Is there a way to reinterpret a Float64 to 2 Int32?

This is A way, but I find it doubtful it’s the best way, and possibly it’s buggy. I extended Elrod’s code to (his SIMD code doesn’t have the shift issue, but it (currently) ties you to x86, my code should work everywere):

other_half(x) = (reinterpret(Int, x) >> 32) % Int32

julia> @code_native other_half(x) # ok, I'm doubt the shift can be avoided.

This might be alternative code to consider:
julia> f(x) = (reinterpret(UInt64, x) & typemax(UInt32) << 32) % Int32

I have two concerns with your code. a) [x] assumes x is in memory? I guess the compiler is careful either way, but if your value is in a register it would force it stored in memory? b) It seems it depends on endianness, and the order you get is for little-endian.
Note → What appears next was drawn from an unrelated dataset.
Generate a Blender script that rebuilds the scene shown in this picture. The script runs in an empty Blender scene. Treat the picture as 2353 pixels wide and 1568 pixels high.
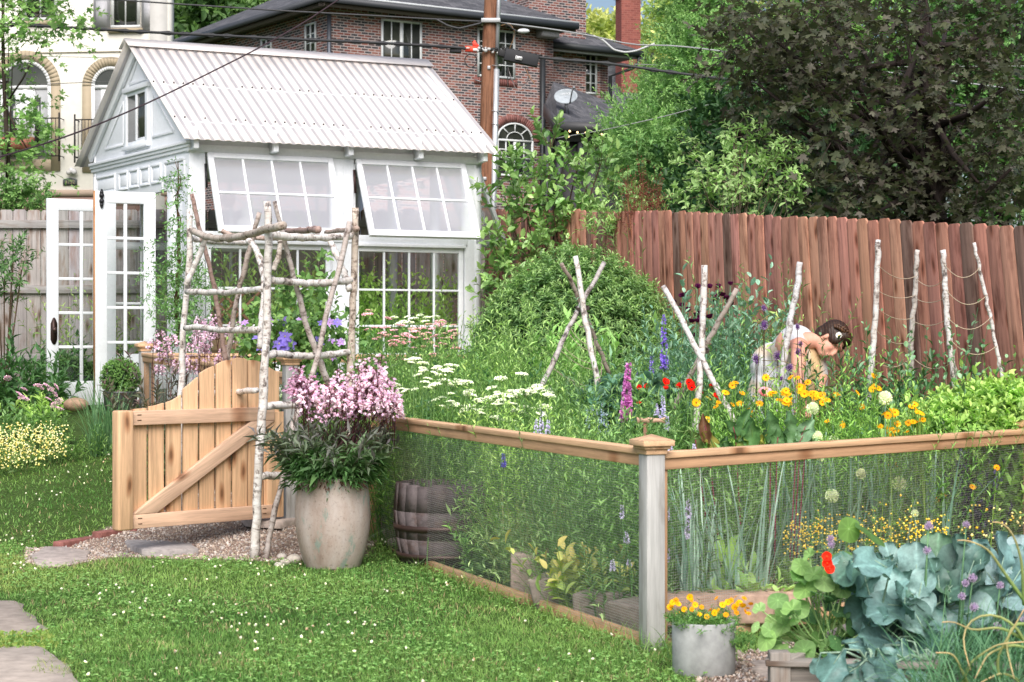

It could be reversed, in some theoretical (not yet supported) big-endian platform?

I used @code_native on your code, and it seems longer than I would want, and @code_lowered is way longer.

Similar for splitting Float32:

julia> both_half(x::Float32) = ((reinterpret(UInt32, x) >> 16), reinterpret(UInt32, x) % Int16)

Julia still does a shift, here by 16, and it should be avoidable, as x86 assembly has access to lower 16 bits, and higher 16 bits of the same register (but not higher 32-bits of 64 bit register without shifting), so Julia’s code generator could in theory do something slightly better (doesn’t not even on -O3). [I don’t see a way around it otherwise, except maybe with injecting LLVM code.] I’m assuming x86 register set and not SIMD, I just don’t recall, such likely might avoid generating a shift on x86 (in case Julia’s code generator tried to exploit such SIMD feature), even for 32-bit, and probably even ARM, without ARM would need a shift.